Mumbo-Jumbo has this defect, that if the spell fails through unfamiliarity it looks grotesque; therefore is it essential for all governments to shoe-horn any new Mumbo-Jumbo very carefully into its place.
It must begin with some little habit, hardly acknowledged, hardly noticeable, and it must only gradually grow into admitted authority. Turn Mumbo-Jumbo on too suddenly and people would only laugh. And while I think of it let me say that paint is a main incarnation of Mumbo-Jumbo; paint with varnish—the complete form of paint. People who sail boats know this very well. I will buy you for a few pounds a very rotten old hulk, abandoned in Hamble River, I will stop up the leaks with cement, paint her sides a bright colour, varnish the paint and then varnish her decks, and sell her at an enormous profit. It is done continually; lives are lost through it, of course; the boat bursts asunder in the midst of the sea; but the cheat never fails. Those who understand the art of horse dealing (which I do not) assure me that much the same thing attaches to that also. It seems there are poisons which you can give a horse whereby it acquires a glossy coat, and that even the eyes of the stupid beast can be made vivacious after long dulness. It may be so.
But of all the Mumbo-Jumbos, that which I admire most, because of its excess and potency combined, is the Mumbo-Jumbo of wine. One would think that in such a matter, where the senses are directly concerned, and where every man can and should act for himself, there was no room for this element in persuasion. It would be an error so to think. There is not one man in a hundred who is not almost entirely guided in a matter of wine by Mumbo-Jumbo. There is here the Mumbo-Jumbo of particular terms, very well-chosen metaphors, and a man is told that a Wine is "full," or "curious," or "dry," or "pretty," or "sound," or something of that kind, and even as he tastes the ink he does not doubt, but believes.
And there is the Mumbo-Jumbo of the years ("This is a '75 Brandy!"—What a lie!), and there is the Mumbo-Jumbo of labels. And there is the arch-Mumbo-Jumbo of little wicker baskets and dust. And the whole of that vast trade, the source of so much pleasure and profit to mankind, floats upon an ocean of Mumbo-Jumbo. Most of the claret you drink is either a rough Algerian wine filled out with dirty water of great Garonne, or wine from the Hérault, or the two mixed. But Lord! what names and titles the concoction bears, including the Mumbo-Jumbo of "Bottled at the Chateau."
And do you think that men would be happier in the drinking of wine if they dropped all this? They would not; and that for two reasons. First, that this would be making them work. They would have to judge for themselves. It would be calling upon them for Effort, and that is hateful to all mankind. Secondly, without the Mumbo-Jumbo, most men would not know whether they were enjoying the wine or not. Therefore I say let Mumbo-Jumbo flourish—and even increase—if that be possible.

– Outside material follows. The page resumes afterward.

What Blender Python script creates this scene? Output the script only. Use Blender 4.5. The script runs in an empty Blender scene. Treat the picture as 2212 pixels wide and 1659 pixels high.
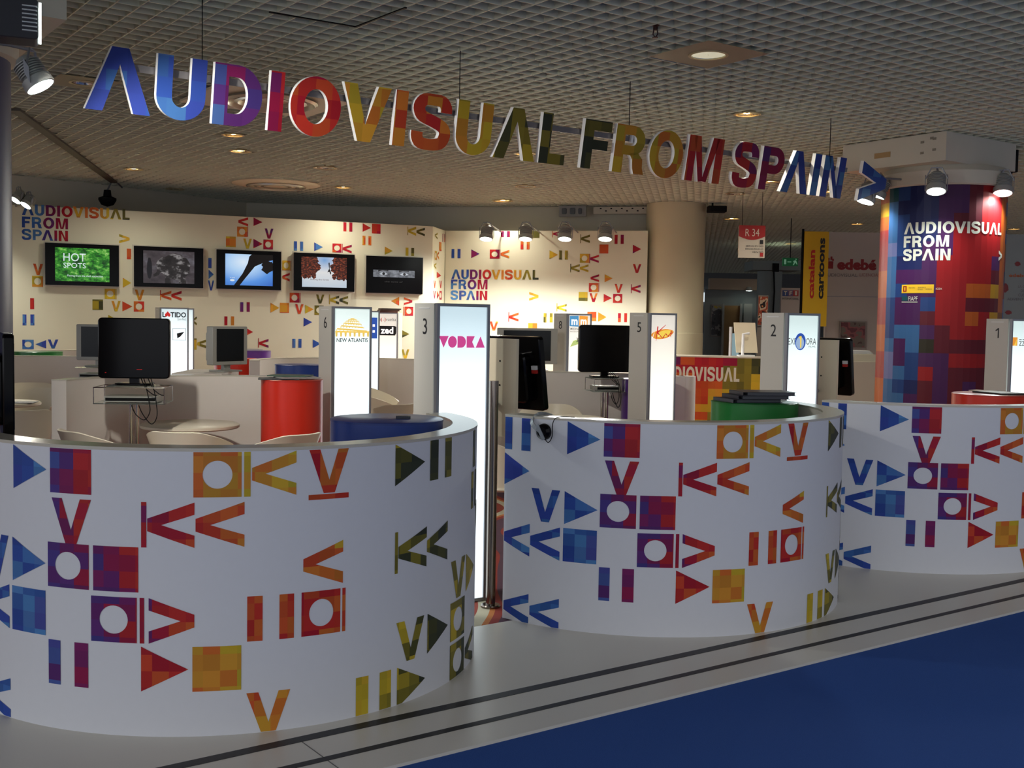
import bpy, math, random
from mathutils import Vector, Matrix
SC = bpy.context.scene
COL = SC.collection
PI = math.pi

# ------------------------------------------------------------------ camera
FPX, W_PX, H_PX, EYE = 2432.0, 2212.0, 1659.0, 1.58
_p = math.atan((829.5 - 692.5) / FPX)
_r = 0.0169
_R0, _U0 = Vector((1, 0, 0)), Vector((0, math.sin(_p), math.cos(_p)))
CF = Vector((0, math.cos(_p), -math.sin(_p)))
CR = math.cos(_r) * _R0 + math.sin(_r) * _U0
CU = -math.sin(_r) * _R0 + math.cos(_r) * _U0
EYEP = Vector((0, 0, EYE))
cam = bpy.data.cameras.new('camera')
cam.sensor_fit = 'HORIZONTAL'
cam.sensor_width = 36.0
cam.lens = 36.0 * FPX / W_PX
cam.clip_end = 200
camo = bpy.data.objects.new('camera', cam)
camo.matrix_world = Matrix(((CR.x, CU.x, -CF.x, 0), (CR.y, CU.y, -CF.y, 0), (CR.z, CU.z, -CF.z, EYE), (0, 0, 0, 1)))
COL.objects.link(camo)
SC.camera = camo

# ------------------------------------------------------------------ view, world, daylight
SC.view_settings.view_transform = 'Standard'
SC.view_settings.look = 'None'
SC.view_settings.gamma = 1.0
SC.view_settings.use_curve_mapping = False
SC.view_settings.exposure = 0.0
SC.cycles.max_bounces = 7
SC.cycles.diffuse_bounces = 3
SC.cycles.glossy_bounces = 3
SC.cycles.transmission_bounces = 5
SC.cycles.caustics_reflective = False
SC.cycles.caustics_refractive = False
SC.cycles.use_adaptive_sampling = True
SC.cycles.adaptive_threshold = 0.03
wd = bpy.data.worlds.new('hall_daylight')
SC.world = wd
wd.use_nodes = True
_bg = wd.node_tree.nodes['Background']
_bg.inputs[0].default_value = (0.88, 0.92, 1.0, 1)
# daylight is strongest from the glazed side, behind the viewer's left shoulder
_nt = wd.node_tree
_tc = _nt.nodes.new('ShaderNodeTexCoord')
_dp = _nt.nodes.new('ShaderNodeVectorMath')
_dp.operation = 'DOT_PRODUCT'
_dp.inputs[1].default_value = Vector((-.80, -.60, .05)).normalized()
_mr = _nt.nodes.new('ShaderNodeMapRange')
_mr.inputs['From Min'].default_value = -0.1
_mr.inputs['From Max'].default_value = 1.0
_mr.inputs['To Min'].default_value = 0.30
_mr.inputs['To Max'].default_value = 1.72
_nt.links.new(_tc.outputs['Generated'], _dp.inputs[0])
_nt.links.new(_dp.outputs['Value'], _mr.inputs['Value'])
_nt.links.new(_mr.outputs[0], _bg.inputs[1])


def lin(c):
    c = c / 255.0
    return c / 12.92 if c <= 0.04045 else ((c + 0.055) / 1.055) ** 2.4


def rgb(r, g, b):
    return (lin(r), lin(g), lin(b), 1.0)


def area_light(name, loc, target, sx, sy, power, color, parent=None):
    l = bpy.data.lights.new(name, 'AREA')
    l.shape = 'RECTANGLE'
    l.size, l.size_y, l.energy, l.color = sx, sy, power, color
    o = bpy.data.objects.new(name, l)
    COL.objects.link(o)
    o.location = loc
    o.rotation_euler = (Vector(target) - Vector(loc)).to_track_quat('-Z', 'Y').to_euler()
    if parent:
        o.parent = parent
    return o


def spot_light(name, loc, target, power, color, angle=70, radius=0.05, blend=0.6):
    l = bpy.data.lights.new(name, 'SPOT')
    l.energy, l.color, l.spot_size, l.spot_blend, l.shadow_soft_size = power, color, math.radians(angle), blend, radius
    o = bpy.data.objects.new(name, l)
    COL.objects.link(o)
    o.location = loc
    o.rotation_euler = (Vector(target) - Vector(loc)).to_track_quat('-Z', 'Y').to_euler()
    return o


# ------------------------------------------------------------------ places
TH = 0.948                                     # the stand runs this far to the right of straight ahead
D1 = Vector((math.sin(TH), math.cos(TH), 0))   # along the stand's front
NN = Vector((math.cos(TH), -math.sin(TH), 0))  # out to the aisle
D2 = -NN
ROT = PI / 2 - TH
CEIL = 3.56
UP = Vector((0, 0, 1))


def ray(u, v):
    return CF + (u - 1106.0) / FPX * CR + (829.5 - v) / FPX * CU


def at(u, v, Y):
    d = ray(u, v)
    return EYEP + d * (Y / d.y)


def onz(u, v, z):
    d = ray(u, v)
    return EYEP + d * ((z - EYE) / d.z)


def onplane(u, v, P0, n):
    d = ray(u, v)
    return EYEP + d * ((Vector(P0) - EYEP).dot(n) / d.dot(n))


def stand(u, n, z=0.0):
    return D1 * u + NN * n + UP * z


# ------------------------------------------------------------------ materials
MATS = {}


def mat(name, col, rough=0.55, metal=0.0, emit=0.0, ecol=None, vary=0.0, scale=8.0, bump=0.0, trans=0.0, spec=0.5):
    if name in MATS:
        return MATS[name]
    m = bpy.data.materials.new(name)
    m.use_nodes = True
    nt = m.node_tree
    b = nt.nodes['Principled BSDF']
    b.inputs['Base Color'].default_value = col
    b.inputs['Roughness'].default_value = rough
    b.inputs['Metallic'].default_value = metal
    b.inputs['Specular IOR Level'].default_value = spec
    if trans:
        b.inputs['Transmission Weight'].default_value = trans
        b.inputs['IOR'].default_value = 1.1
    if emit:
        b.inputs['Emission Color'].default_value = ecol or col
        b.inputs['Emission Strength'].default_value = emit
    if vary or bump:
        tc = nt.nodes.new('ShaderNodeTexCoord')
        nz = nt.nodes.new('ShaderNodeTexNoise')
        nz.inputs['Scale'].default_value = scale
        nz.inputs['Detail'].default_value = 4
        nt.links.new(tc.outputs['Object'], nz.inputs['Vector'])
        if vary:
            mr = nt.nodes.new('ShaderNodeMapRange')
            mr.inputs['To Min'].default_value = 1 - vary
            mr.inputs['To Max'].default_value = 1 + vary
            nt.links.new(nz.outputs['Fac'], mr.inputs['Value'])
            hv = nt.nodes.new('ShaderNodeHueSaturation')
            hv.inputs['Color'].default_value = col
            nt.links.new(mr.outputs[0], hv.inputs['Value'])
            nt.links.new(hv.outputs[0], b.inputs['Base Color'])
        if bump:
            bp = nt.nodes.new('ShaderNodeBump')
            bp.inputs['Strength'].default_value = bump
            bp.inputs['Distance'].default_value = 0.01
            nt.links.new(nz.outputs['Fac'], bp.inputs['Height'])
            nt.links.new(bp.outputs[0], b.inputs['Normal'])
    MATS[name] = m
    return m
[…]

Let Mumbo-Jumbo flourish, not only in the matter of wine, and not only in the matter of learning, and not only in the matter of positive government (where it is absolutely essential), and not only in the falsehoods of the daily Press, and not only in the Ecclesiastical affair, nor only in that still more Mumbo-Jumbo world of sceptical philosophy, but also in all the most intimate personal relations of men. I am for it! I am for it! I am for it! Born a Mumbo-Jumboite, I propose to die in the happy air which surrounds my nourishing Divinity.